The play's character doesn't seem like a reference to the mythological Europe, but an allegory about European colonial (?), Axis (?), neocolonial (?), E.U.(?), U.N.(?), NATO(?), (???) wrongdoings. Instead of making this a story about a massacre in a fictional place, however, I wish that there were more breadcrumbs and clues alluding to real events. It feels as though the immensely powerful and raw classroom scenes are wasted in this melange of meant-to-be-ancient and possibly contemporary (?) political (?) symbolism that doesn't satisfy either receptor and ends up being too abstract to truly imprint a lesson. I also think that the "You must never say 'It's not my fault'" axiom would be better served by the plot if it was (more) obvious what real atrocity this is all about.

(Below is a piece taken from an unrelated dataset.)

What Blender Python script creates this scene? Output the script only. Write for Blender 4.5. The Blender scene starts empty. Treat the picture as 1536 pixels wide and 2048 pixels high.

Final verdict: Mouawad is a talented writer, but, in this play, this becomes evident in fragments - scenes, monologues or quotes that read as if they were written at different times, with a different project in mind. He is also very clearly a seasoned director, masterfully showing flashbacks to the characters' experiences, while making it understood that these are not events narrated or known to the other characters present, for example. The international cast (Juliette Binoche, Daria Pisareva, Danae Eleftheriadou, Emmanuel Schwartz, Violette Chauveau and Leora Rivlin) did a phenomenal job. Despite keeping the audience's attention until the very last scene, however, the play ultimately fails to produce a convincing narrative, as ancient and contemporary elements cancel -rather than compliment- each other out, resulting in an ending that offers no aha! moments, no catharsis and no impactful take-aways.